Hayatımın en zoru; sabahlarımdı. Bu yüzden; sabah uyanmak zor geliyordu, bu yüzden; yolculuklarda akşam gitmelerini seviyordum. Ertesi sabah kalkmamak için bahanem olsun diye değil; gerçekten acılarına ancak katlanabildiğimden, sevgililerimden gece ayrılıyordum her defasında.

Gecelerin en karanlık saatleri iyi hissettirirdi kendimi, sabah ise; yine bir yıkıntının enkazı gibiydi. Gece yalnız yatmak, sabah yalnız uyanmaktan çok daha kolay geliyordu.
Bilmiyorum nedenini ama hep böyleydi.

Gece, dışarıdan bir şey gözükmediğindendi, belki; uzun yolculuklarda cam kenarında oturmama neden ya da bir mola saatinde arayacak birileri olanları kıskanmadan bayat çay içebilmek içindi gece seyahatlerim.

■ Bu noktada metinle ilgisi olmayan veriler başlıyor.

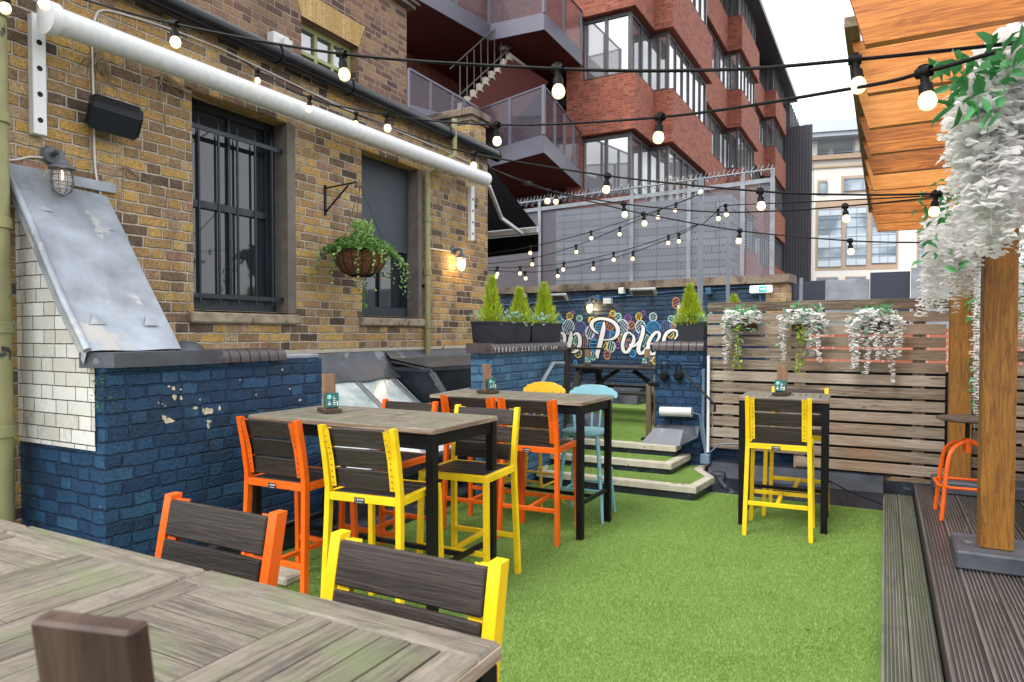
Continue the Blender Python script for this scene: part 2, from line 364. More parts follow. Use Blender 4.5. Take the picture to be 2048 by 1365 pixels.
M_['lampgrey'] = paint('grey_lantern_metal', (.10, .11, .13), .5)
M_['olivewin'] = paint('olive_window_frame', (.30, .31, .13), .5)
M_['lintel'] = masonry('yellow_brick_arch', [(0, (.40, .25, .08)), (1, (.52, .36, .15))], (.3, .22, .14), L=.16, H=.5, joint=.002, bstr=.4)
M_['navypanel'] = paint('navy_cladding_panel', (.02, .026, .045), .5, .1)
M_['planter'] = paint('black_planter_plastic', (.012, .014, .02), .45, .2)
M_['asphalt'] = paint('asphalt', (.05, .05, .052), .9, .2)
M_['curtain'] = paint('pale_blind', (.55, .55, .55), .8)
M_['dark'] = paint('dark_interior', (.012, .013, .015), .8)
M_['cyan'] = paint('turquoise_screen', (.12, .50, .60), .6)
M_['teak'] = wood('weathered_teak', [(.26, (.035, .027, .022)), (.38, (.10, .084, .066)), (.50, (.175, .15, .118)), (.62, (.245, .21, .17)), (.76, (.34, .285, .24))], .5, False, .7, fine=3.4, tv=.14, stain=((.14, .17, .08), 7, .46, .65), mott=((.09, .08, .085), 22, .5, .5))
M_['teak_edge'] = wood('worn_teak_edge', [(.3, (.07, .045, .035)), (.5, (.22, .15, .10)), (.65, (.42, .34, .26))], .7, False, .4)
M_['plank'] = wood('dark_brown_composite', [(.3, (.012, .008, .007)), (.5, (.024, .017, .014)), (.72, (.055, .041, .035))], .48, False, .8, fine=2.8, bd=.005)
M_['fence'] = wood('weathered_pine_slats', [(.28, (.06, .043, .03)), (.42, (.18, .14, .10)), (.52, (.27, .22, .17)), (.62, (.35, .29, .235)), (.78, (.46, .38, .30))], .8, True, .5, fine=2.3, stain=((.28, .15, .07), 1.3, .50, .6), crack=1, tv=.30)
M_['post'] = wood('orange_stained_post', [(.3, (.06, .024, .005)), (.43, (.19, .075, .011)), (.53, (.29, .125, .018)), (.62, (.34, .155, .024)), (.78, (.43, .22, .045))], .42, True, .6, fine=2.4, dist=2.2, stain=((.08, .035, .01), 2.6, .55, .7))
M_['rafter'] = wood('orange_larch_board', [(.26, (.16, .045, .010)), (.40, (.38, .12, .02)), (.5, (.56, .20, .038)), (.60, (.66, .27, .06)), (.75, (.74, .36, .11))], .5, True, .4, fine=2.3, tv=.3, dist=2.4, stain=((.22, .07, .02), 2.4, .57, .6))
M_['holder'] = wood('brown_menu_block', [(.3, (.10, .05, .028)), (.5, (.21, .115, .06)), (.7, (.32, .19, .11))], .6, False, .3)
M_['holderdk'] = wood('dark_menu_block', [(.3, (.03, .016, .012)), (.5, (.06, .034, .024)), (.7, (.11, .07, .055))], .5, False, .3)
M_['deck'] = wood('brown_decking', [(.28, (.022, .017, .016)), (.5, (.05, .041, .038)), (.72, (.09, .077, .072))], .42, False, .4)
M_['deckgrey'] = wood('mossy_grey_decking', [(.28, (.032, .032, .022)), (.5, (.08, .08, .06)), (.72, (.14, .13, .105))], .6, False, .4, stain=((.065, .09, .025), 3, .5, .65))
M_['benchblk'] = wood('black_stained_timber', [(.3, (.006, .005, .005)), (.5, (.018, .016, .016)), (.75, (.05, .045, .045))], .45, False, .4)
M_['pine'] = wood('fresh_pine', [(.3, (.30, .17, .07)), (.5, (.50, .33, .16)), (.7, (.62, .44, .24))], .6, True, .3)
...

Gece karanlık sokaklarda yürümek kolay geliyordu diye; son konuşmalarımı uzatıyor hava kararsın diye bekliyordum, sevgililerden ayrılma anlarımda. Kimseye denk gelmeyecek olma ihtimali, kim bilir belki de sevgilinin gözyaşlarını görmemek içindi. Aslında en önemlisi; arkamdan gelmeyişlerine, “gecenin geç saati ya ondan” diyebilmenin avunmasıydı, kim bilir.


Yine gece gidilecek bir yol bulmalı. Cama yaslamalı başını ve şehir ışıklarından uzaklaşıp, karanlık da karanlığa gitmeli; her gidiş bir bilinmez değil mi zaten, kimse bilmemeli hatta kendim bile bilmeden gitmeliyim.